All lines from the one with "Continue the Blender Python script for this scene: part 4, from" to the end need to be copied exactly, with nothing before them.

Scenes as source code
* Start *
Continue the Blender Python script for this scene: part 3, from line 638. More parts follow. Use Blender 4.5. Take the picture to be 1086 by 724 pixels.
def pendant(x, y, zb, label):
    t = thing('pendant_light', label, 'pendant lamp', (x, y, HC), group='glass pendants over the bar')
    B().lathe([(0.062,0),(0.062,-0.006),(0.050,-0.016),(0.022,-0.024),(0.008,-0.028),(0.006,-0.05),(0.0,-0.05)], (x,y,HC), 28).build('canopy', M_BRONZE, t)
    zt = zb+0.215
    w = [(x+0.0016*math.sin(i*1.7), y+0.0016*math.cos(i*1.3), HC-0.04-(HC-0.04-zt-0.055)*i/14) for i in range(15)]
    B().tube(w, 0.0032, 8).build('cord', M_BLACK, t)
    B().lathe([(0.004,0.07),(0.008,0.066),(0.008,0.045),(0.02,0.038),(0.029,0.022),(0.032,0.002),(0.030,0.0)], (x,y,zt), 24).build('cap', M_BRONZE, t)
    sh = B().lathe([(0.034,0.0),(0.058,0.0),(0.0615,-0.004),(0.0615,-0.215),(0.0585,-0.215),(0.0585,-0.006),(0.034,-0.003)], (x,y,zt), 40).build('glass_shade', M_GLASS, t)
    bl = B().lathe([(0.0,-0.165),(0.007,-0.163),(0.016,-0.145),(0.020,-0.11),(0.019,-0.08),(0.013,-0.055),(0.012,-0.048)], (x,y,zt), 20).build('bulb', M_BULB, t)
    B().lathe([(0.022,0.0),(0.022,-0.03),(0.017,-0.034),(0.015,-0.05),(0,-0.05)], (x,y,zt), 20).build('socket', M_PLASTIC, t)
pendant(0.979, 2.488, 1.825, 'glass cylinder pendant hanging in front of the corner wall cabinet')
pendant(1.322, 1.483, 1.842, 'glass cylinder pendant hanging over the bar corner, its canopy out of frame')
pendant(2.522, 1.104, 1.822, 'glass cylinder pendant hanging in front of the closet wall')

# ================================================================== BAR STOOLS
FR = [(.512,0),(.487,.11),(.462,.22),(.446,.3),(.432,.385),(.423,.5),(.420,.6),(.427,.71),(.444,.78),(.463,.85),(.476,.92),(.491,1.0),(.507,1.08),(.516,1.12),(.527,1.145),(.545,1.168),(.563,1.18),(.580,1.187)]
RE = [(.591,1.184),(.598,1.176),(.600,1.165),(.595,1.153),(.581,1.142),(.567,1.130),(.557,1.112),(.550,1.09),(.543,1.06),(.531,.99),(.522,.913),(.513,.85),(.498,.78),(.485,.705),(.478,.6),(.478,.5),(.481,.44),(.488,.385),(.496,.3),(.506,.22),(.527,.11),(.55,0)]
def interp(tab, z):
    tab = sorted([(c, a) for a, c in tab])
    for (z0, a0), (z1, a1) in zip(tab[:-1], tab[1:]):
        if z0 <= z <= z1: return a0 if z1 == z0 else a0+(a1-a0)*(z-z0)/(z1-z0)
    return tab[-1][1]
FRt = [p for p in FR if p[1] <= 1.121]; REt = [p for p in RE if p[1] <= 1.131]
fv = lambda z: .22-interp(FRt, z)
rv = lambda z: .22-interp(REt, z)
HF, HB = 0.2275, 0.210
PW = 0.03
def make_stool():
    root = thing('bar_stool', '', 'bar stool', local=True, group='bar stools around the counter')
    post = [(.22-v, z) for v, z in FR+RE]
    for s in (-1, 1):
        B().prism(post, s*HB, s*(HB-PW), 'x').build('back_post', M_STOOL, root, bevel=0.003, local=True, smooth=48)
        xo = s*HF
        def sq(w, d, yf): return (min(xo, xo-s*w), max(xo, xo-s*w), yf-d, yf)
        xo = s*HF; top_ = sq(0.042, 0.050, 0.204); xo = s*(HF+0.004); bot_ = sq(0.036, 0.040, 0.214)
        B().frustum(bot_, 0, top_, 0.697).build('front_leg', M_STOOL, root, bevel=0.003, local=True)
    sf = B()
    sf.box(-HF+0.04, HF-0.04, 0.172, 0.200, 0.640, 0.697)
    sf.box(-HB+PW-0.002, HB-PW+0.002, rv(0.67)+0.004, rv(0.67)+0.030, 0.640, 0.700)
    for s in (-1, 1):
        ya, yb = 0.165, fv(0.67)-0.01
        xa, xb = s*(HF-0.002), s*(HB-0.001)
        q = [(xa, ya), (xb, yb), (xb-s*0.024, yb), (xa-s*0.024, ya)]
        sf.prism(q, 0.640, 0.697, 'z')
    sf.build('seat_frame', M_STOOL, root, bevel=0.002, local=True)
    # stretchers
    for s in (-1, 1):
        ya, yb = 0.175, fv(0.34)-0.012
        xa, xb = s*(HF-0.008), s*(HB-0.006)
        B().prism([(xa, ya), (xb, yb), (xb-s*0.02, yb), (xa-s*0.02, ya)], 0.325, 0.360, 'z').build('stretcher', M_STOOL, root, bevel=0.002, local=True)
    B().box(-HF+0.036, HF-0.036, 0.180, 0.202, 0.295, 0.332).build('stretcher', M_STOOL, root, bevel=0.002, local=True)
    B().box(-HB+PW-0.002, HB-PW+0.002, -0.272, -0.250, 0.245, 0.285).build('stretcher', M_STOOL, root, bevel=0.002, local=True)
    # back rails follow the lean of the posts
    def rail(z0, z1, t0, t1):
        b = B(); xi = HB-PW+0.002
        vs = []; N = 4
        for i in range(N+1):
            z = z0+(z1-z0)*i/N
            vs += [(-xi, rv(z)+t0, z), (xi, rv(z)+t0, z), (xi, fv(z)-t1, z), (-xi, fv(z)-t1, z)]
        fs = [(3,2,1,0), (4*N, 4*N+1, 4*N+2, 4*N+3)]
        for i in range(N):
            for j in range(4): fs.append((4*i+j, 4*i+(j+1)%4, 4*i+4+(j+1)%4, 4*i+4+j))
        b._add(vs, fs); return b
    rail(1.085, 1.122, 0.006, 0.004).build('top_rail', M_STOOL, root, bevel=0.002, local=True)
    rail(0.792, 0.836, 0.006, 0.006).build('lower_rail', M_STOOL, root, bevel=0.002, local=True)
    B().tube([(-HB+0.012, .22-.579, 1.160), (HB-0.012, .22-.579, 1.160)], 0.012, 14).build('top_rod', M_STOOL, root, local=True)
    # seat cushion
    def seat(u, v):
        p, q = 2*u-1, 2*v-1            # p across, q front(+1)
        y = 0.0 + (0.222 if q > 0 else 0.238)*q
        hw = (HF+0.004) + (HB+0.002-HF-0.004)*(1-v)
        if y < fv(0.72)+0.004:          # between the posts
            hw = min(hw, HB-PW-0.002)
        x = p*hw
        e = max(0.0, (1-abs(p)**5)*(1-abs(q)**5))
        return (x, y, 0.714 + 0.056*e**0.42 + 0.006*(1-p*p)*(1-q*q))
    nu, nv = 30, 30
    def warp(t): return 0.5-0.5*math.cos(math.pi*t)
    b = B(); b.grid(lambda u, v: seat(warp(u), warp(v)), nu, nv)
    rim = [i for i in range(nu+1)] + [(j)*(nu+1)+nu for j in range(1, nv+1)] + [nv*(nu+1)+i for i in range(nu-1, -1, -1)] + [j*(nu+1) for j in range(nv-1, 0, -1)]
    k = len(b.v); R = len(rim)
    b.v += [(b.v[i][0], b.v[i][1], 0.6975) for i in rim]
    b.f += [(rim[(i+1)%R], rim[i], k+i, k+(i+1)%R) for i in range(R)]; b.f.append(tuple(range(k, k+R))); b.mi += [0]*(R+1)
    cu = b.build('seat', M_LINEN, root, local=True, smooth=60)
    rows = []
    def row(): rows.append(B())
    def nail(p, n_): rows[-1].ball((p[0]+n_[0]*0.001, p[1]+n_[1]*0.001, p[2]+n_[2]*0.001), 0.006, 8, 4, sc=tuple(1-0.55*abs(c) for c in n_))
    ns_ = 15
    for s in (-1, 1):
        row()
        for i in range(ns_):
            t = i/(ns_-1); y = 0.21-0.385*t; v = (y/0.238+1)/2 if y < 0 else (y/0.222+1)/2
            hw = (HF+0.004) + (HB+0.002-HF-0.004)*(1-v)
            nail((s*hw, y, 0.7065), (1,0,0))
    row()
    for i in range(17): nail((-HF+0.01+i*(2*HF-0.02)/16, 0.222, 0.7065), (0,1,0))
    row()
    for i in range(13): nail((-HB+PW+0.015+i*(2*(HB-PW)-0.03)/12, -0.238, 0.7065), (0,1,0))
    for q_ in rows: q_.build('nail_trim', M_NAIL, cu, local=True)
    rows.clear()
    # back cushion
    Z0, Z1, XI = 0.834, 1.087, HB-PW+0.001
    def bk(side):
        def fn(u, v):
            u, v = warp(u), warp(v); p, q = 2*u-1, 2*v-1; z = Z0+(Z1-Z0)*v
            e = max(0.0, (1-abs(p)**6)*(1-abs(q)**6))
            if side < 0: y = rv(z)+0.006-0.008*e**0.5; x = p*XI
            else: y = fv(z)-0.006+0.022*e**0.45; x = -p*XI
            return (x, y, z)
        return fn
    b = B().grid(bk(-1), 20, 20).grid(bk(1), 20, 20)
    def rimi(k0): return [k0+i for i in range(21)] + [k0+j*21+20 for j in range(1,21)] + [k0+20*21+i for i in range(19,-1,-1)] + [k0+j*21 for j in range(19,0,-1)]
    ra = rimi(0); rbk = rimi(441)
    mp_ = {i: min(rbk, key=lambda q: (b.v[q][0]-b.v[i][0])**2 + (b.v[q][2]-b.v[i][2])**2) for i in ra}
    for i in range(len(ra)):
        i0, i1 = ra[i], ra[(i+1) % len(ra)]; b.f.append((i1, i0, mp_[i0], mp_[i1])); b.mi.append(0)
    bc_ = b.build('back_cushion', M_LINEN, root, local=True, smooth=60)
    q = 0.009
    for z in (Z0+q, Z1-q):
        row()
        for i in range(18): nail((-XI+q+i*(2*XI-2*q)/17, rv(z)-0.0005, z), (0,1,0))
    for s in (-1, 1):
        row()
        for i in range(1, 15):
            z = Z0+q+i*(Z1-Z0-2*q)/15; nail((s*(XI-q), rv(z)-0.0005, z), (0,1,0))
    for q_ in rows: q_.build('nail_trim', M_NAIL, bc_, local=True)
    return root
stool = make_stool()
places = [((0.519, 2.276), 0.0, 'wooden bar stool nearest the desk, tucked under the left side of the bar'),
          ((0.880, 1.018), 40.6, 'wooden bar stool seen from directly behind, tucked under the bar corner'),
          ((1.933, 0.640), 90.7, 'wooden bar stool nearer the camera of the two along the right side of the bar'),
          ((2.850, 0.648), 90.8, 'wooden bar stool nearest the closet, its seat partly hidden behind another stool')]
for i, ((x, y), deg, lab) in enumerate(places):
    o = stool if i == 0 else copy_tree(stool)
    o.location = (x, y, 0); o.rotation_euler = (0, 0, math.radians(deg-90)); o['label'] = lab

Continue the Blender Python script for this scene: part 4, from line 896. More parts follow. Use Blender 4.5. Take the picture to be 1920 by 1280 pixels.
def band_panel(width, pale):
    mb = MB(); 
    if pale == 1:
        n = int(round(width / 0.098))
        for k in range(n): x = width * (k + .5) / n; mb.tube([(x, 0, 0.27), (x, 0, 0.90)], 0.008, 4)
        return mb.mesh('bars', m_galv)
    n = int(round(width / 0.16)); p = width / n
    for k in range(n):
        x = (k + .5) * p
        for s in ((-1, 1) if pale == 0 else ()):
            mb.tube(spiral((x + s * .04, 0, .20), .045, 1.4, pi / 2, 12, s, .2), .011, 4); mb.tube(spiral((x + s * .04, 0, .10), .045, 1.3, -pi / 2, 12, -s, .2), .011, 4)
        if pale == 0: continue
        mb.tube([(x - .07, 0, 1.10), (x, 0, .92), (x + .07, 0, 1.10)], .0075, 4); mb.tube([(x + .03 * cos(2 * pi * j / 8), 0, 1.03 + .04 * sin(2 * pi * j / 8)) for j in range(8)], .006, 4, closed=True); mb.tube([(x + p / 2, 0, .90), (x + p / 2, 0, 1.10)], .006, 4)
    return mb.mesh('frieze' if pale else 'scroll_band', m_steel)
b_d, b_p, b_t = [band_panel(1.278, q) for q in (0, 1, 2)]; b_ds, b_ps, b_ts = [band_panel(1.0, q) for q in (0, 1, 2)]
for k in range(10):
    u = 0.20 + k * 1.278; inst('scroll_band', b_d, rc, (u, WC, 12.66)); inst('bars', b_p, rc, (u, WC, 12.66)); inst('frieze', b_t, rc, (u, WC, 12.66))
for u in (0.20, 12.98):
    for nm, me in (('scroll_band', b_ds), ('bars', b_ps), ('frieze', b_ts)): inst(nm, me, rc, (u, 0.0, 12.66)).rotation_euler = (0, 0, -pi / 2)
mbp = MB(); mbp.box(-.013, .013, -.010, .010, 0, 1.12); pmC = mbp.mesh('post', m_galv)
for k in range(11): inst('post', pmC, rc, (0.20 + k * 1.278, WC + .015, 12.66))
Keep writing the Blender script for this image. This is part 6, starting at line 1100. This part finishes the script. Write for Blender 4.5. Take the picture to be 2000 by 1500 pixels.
* End *
TASK RESULT:
Continue the Blender Python script for this scene: part 4, from line 896. More parts follow. Use Blender 4.5. Take the picture to be 1920 by 1280 pixels.
def band_panel(width, pale):
    mb = MB(); 
    if pale == 1:
        n = int(round(width / 0.098))
        for k in range(n): x = width * (k + .5) / n; mb.tube([(x, 0, 0.27), (x, 0, 0.90)], 0.008, 4)
        return mb.mesh('bars', m_galv)
    n = int(round(width / 0.16)); p = width / n
    for k in range(n):
        x = (k + .5) * p
        for s in ((-1, 1) if pale == 0 else ()):
            mb.tube(spiral((x + s * .04, 0, .20), .045, 1.4, pi / 2, 12, s, .2), .011, 4); mb.tube(spiral((x + s * .04, 0, .10), .045, 1.3, -pi / 2, 12, -s, .2), .011, 4)
        if pale == 0: continue
        mb.tube([(x - .07, 0, 1.10), (x, 0, .92), (x + .07, 0, 1.10)], .0075, 4); mb.tube([(x + .03 * cos(2 * pi * j / 8), 0, 1.03 + .04 * sin(2 * pi * j / 8)) for j in range(8)], .006, 4, closed=True); mb.tube([(x + p / 2, 0, .90), (x + p / 2, 0, 1.10)], .006, 4)
    return mb.mesh('frieze' if pale else 'scroll_band', m_steel)
b_d, b_p, b_t = [band_panel(1.278, q) for q in (0, 1, 2)]; b_ds, b_ps, b_ts = [band_panel(1.0, q) for q in (0, 1, 2)]
for k in range(10):
    u = 0.20 + k * 1.278; inst('scroll_band', b_d, rc, (u, WC, 12.66)); inst('bars', b_p, rc, (u, WC, 12.66)); inst('frieze', b_t, rc, (u, WC, 12.66))
for u in (0.20, 12.98):
    for nm, me in (('scroll_band', b_ds), ('bars', b_ps), ('frieze', b_ts)): inst(nm, me, rc, (u, 0.0, 12.66)).rotation_euler = (0, 0, -pi / 2)
mbp = MB(); mbp.box(-.013, .013, -.010, .010, 0, 1.12); pmC = mbp.mesh('post', m_galv)
for k in range(11): inst('post', pmC, rc, (0.20 + k * 1.278, WC + .015, 12.66))
Keep writing the Blender script for this image. This is part 6, starting at line 1100. This part finishes the script. Write for Blender 4.5. Take the picture to be 2000 by 1500 pixels.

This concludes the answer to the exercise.